MIAMI – Hispanic success in education and in the labor market is of immediate and long‐term importance to America’s economy, according to a new report released today by the White House Initiative on Educational Excellence for Hispanics and the U.S. Department of Education. The report shows that Hispanics have the lowest education attainment level overall of any group in the U.S.

Hispanics are by far the largest minority group in today’s American public education system, numbering more than 12.4 million in the country’s elementary, middle and high schools. Nearly 22 percent, or slightly more than 1 in 5, of all pre‐K-12 students enrolled in America’s public schools is Hispanic, but they face persistent obstacles to educational attainment. Less than half are enrolled in any early learning program. Only about half earn their high school diploma on time; those who do complete high school are only half as likely as their peers to be prepared for college and only 4 percent have completed graduate or professional degree programs.

Senior Obama Administration officials met with dozens of educators and community leaders at Miami Dade College today to release the report and to outline strategies to meet President Obama’s goal for the nation to have the best-educated workforce in the world by 2020.

White House Initiative on Educational Excellence for Hispanics director Juan Sepúlveda said Latino education attainment is important in the global contest for jobs and industries.
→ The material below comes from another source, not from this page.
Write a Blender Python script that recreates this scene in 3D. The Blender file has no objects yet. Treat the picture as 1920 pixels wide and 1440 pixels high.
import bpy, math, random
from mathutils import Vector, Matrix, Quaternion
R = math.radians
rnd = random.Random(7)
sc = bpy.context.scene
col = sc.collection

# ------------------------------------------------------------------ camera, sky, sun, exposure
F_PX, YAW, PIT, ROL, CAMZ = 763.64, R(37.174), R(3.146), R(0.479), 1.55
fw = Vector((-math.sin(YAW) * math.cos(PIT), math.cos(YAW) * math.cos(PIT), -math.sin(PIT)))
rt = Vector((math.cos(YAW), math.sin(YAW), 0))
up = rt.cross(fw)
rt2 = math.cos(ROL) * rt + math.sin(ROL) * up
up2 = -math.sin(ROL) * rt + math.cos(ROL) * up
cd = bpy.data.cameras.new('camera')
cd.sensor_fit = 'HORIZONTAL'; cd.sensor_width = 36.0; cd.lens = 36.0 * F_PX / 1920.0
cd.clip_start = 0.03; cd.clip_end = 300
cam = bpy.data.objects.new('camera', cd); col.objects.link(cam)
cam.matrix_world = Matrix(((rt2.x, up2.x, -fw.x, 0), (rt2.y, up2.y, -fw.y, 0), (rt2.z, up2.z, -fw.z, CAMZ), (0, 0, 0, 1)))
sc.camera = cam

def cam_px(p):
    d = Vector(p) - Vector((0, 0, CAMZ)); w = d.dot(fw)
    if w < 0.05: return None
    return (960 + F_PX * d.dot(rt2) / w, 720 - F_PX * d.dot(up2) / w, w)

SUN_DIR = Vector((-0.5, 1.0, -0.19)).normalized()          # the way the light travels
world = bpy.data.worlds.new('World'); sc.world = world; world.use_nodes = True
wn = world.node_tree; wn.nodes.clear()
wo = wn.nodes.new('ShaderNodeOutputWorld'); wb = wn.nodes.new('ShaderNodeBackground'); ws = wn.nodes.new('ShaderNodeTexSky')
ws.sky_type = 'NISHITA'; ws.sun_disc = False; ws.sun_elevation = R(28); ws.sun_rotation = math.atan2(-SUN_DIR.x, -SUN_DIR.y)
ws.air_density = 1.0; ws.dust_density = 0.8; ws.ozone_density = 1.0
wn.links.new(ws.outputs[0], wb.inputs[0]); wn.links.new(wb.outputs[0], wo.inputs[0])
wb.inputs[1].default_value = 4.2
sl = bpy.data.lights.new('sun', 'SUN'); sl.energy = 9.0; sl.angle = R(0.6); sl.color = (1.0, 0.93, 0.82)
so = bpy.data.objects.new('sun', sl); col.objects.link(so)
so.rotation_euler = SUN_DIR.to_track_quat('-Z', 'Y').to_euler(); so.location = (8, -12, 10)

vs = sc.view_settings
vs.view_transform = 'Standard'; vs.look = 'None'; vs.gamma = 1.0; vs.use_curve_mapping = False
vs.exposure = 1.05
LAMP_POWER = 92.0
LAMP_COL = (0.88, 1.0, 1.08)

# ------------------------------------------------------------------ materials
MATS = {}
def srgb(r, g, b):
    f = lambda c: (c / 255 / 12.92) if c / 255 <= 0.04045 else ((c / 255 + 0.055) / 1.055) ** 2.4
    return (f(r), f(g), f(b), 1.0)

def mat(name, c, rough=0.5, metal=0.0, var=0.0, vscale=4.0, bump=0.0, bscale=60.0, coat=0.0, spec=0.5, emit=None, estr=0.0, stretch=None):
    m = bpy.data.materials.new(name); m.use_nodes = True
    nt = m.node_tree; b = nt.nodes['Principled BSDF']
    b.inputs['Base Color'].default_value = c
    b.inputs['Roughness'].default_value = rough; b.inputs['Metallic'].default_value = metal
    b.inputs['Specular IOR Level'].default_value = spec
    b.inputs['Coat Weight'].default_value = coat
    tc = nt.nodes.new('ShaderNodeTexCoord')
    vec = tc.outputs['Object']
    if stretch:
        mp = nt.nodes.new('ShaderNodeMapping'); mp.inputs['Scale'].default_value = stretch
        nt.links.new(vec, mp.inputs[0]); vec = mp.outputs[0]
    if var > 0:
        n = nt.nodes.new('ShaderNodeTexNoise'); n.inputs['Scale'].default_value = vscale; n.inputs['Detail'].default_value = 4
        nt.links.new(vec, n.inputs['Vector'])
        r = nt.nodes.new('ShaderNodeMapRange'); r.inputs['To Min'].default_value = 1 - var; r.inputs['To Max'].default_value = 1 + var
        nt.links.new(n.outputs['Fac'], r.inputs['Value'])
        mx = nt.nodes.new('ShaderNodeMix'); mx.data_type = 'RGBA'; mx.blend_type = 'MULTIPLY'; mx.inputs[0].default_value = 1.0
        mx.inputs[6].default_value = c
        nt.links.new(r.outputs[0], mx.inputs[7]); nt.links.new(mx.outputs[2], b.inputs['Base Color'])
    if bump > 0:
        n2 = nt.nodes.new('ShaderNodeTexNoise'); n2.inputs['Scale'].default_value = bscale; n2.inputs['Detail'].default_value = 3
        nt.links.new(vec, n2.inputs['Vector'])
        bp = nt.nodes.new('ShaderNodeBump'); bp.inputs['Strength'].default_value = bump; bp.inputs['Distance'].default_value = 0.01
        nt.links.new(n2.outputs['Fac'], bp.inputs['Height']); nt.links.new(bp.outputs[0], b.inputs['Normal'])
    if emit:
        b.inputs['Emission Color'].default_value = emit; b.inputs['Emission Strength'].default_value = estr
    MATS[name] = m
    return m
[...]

“Hispanic students have graduated at lower rates than the rest of the population for years, making America’s progress impossible if they continue to lag behind,” said Sepúllveda. “Strengthening and improving educational excellence in this community isn’t just a Hispanic problem. It’s a challenge to the entire country.”

The nation’s Hispanic population increased by 15.2 million in the last decade, accounting for more than half of the nation’s total population growth. The report shows that Hispanics will drive the growth of the labor force over the next several decades, accounting for 60 percent of the nation’s growth between 2005 and 2050.